### Given material
>> begin

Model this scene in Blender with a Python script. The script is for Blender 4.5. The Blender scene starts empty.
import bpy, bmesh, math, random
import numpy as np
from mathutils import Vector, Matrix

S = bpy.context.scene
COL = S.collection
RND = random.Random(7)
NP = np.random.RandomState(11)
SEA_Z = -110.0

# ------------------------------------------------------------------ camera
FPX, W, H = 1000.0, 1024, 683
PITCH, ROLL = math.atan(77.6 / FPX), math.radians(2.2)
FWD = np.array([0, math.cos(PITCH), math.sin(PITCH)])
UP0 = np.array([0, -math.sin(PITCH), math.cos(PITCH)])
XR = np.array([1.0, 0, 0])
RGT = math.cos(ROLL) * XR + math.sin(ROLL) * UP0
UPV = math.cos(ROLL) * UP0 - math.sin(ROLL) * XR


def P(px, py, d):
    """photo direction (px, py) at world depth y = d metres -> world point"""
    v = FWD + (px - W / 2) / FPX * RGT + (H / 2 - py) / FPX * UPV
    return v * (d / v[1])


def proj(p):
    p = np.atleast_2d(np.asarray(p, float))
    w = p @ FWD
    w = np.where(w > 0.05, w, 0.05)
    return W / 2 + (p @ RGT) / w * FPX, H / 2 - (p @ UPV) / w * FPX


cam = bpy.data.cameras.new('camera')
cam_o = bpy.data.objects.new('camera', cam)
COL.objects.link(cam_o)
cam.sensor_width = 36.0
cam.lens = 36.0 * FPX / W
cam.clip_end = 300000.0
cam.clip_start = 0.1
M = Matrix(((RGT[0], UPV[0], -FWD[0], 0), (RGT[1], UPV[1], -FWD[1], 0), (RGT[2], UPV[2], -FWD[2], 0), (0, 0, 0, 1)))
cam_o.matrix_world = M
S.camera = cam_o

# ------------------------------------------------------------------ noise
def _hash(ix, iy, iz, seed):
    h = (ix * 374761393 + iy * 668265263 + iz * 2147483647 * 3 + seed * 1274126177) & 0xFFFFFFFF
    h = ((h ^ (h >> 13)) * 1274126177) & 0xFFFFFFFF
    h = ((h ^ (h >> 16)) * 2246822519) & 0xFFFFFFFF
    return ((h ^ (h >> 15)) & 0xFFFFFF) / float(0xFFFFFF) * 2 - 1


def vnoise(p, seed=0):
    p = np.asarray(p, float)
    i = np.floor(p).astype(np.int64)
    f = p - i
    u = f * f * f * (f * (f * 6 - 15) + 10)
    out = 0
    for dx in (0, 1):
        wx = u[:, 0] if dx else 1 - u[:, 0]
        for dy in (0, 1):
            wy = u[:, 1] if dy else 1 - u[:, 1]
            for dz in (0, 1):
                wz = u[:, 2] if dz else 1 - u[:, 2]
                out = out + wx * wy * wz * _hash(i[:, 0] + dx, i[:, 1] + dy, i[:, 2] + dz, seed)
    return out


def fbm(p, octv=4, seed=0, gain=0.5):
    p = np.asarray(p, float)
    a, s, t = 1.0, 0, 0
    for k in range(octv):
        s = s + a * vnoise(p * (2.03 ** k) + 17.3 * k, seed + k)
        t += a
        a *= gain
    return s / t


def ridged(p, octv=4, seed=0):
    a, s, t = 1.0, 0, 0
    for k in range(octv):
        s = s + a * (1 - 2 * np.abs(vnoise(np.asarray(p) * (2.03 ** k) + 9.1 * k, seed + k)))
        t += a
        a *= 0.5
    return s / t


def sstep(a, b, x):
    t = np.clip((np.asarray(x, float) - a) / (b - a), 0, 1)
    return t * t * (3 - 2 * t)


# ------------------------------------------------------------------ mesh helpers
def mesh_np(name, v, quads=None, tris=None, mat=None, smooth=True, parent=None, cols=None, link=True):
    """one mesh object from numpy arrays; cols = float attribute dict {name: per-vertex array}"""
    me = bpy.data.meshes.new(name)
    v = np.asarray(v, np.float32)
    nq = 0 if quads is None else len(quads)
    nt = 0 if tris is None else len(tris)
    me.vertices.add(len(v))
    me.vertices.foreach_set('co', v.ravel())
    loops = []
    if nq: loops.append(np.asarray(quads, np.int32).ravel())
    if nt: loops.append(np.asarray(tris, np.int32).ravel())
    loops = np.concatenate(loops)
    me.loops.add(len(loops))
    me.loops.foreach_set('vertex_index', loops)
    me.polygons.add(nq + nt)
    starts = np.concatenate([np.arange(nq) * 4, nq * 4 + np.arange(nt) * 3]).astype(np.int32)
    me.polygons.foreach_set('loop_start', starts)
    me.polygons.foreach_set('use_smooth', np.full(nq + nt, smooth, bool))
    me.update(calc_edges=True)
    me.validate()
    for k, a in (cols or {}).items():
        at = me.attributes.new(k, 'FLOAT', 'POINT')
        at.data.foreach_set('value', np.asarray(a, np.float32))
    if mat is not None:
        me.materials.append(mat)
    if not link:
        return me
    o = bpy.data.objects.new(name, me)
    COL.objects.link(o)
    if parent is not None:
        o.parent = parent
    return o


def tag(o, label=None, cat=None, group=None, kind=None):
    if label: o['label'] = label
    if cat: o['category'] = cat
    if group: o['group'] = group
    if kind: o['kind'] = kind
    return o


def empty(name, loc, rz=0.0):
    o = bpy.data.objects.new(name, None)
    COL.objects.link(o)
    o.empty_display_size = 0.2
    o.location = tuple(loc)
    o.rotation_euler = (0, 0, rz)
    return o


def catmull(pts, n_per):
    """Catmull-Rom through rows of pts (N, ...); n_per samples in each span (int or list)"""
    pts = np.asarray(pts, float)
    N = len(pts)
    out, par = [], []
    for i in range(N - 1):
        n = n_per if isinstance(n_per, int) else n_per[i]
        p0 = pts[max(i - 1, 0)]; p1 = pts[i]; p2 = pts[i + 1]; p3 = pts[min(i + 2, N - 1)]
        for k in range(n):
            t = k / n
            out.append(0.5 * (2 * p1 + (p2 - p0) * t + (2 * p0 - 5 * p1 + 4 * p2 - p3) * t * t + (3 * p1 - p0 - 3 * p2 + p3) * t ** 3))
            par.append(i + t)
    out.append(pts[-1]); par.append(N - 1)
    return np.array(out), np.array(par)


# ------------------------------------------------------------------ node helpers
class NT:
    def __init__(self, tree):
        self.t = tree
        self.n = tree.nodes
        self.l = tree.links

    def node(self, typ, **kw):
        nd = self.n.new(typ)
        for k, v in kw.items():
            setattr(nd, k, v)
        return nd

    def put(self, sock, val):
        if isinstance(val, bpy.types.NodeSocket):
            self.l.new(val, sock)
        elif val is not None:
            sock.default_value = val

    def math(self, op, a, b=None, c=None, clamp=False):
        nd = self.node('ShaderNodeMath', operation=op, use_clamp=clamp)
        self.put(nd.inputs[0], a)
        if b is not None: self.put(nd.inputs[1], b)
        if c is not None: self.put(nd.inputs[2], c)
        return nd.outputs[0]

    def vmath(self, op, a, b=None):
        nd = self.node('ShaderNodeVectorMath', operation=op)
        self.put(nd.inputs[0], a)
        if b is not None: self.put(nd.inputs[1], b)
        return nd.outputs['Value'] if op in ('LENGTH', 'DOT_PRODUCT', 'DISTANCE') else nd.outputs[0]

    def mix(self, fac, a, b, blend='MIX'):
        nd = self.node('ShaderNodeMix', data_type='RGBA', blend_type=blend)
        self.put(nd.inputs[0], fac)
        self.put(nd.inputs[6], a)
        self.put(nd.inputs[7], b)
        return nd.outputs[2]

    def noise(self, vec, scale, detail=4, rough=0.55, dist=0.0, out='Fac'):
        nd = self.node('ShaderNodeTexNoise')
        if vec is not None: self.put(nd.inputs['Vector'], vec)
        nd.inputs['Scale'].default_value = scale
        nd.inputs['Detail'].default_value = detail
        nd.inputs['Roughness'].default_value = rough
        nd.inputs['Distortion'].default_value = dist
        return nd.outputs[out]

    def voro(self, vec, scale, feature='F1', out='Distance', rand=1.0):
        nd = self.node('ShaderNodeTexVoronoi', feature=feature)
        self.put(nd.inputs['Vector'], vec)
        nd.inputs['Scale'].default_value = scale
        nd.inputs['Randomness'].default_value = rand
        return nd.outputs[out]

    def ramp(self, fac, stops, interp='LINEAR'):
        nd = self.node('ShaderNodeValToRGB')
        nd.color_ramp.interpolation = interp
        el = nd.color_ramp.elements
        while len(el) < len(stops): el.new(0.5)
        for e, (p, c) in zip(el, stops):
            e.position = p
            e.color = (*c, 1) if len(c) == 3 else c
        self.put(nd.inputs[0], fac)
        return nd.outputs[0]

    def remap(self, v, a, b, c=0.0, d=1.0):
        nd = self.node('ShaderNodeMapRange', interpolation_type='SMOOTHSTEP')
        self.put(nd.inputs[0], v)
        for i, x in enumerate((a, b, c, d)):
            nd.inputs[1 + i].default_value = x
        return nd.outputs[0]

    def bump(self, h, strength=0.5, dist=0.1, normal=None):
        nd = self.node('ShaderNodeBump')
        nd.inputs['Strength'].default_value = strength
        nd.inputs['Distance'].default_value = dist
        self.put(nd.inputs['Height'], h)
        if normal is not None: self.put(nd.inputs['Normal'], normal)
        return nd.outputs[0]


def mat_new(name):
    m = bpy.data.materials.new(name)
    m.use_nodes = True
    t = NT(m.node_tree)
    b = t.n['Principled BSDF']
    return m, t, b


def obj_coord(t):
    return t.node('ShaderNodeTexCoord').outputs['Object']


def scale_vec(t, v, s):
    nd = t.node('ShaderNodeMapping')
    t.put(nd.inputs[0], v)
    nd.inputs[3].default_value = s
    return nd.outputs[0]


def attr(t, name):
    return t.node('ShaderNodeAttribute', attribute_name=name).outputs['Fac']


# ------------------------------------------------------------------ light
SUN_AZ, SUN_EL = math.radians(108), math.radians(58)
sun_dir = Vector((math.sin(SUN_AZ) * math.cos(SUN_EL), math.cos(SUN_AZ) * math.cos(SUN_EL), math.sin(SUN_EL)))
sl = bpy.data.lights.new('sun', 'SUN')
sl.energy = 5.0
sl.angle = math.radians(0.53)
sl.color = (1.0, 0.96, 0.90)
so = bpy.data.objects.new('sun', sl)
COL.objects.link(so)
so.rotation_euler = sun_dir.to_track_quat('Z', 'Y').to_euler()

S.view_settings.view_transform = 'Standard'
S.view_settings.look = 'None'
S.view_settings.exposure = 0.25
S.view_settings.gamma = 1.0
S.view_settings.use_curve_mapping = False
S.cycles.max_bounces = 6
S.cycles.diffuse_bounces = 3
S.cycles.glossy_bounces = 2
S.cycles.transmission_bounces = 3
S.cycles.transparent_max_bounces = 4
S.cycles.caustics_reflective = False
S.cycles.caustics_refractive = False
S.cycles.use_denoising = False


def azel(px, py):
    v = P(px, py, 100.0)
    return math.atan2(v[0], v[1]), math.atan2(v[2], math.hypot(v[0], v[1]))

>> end

### Goal
Copy the lines from the start of the data verbatim, stopping after the line containing "from mathutils import Vector, Matrix".

### Task response
Model this scene in Blender with a Python script. The script is for Blender 4.5. The Blender scene starts empty.
import bpy, bmesh, math, random
import numpy as np
from mathutils import Vector, Matrix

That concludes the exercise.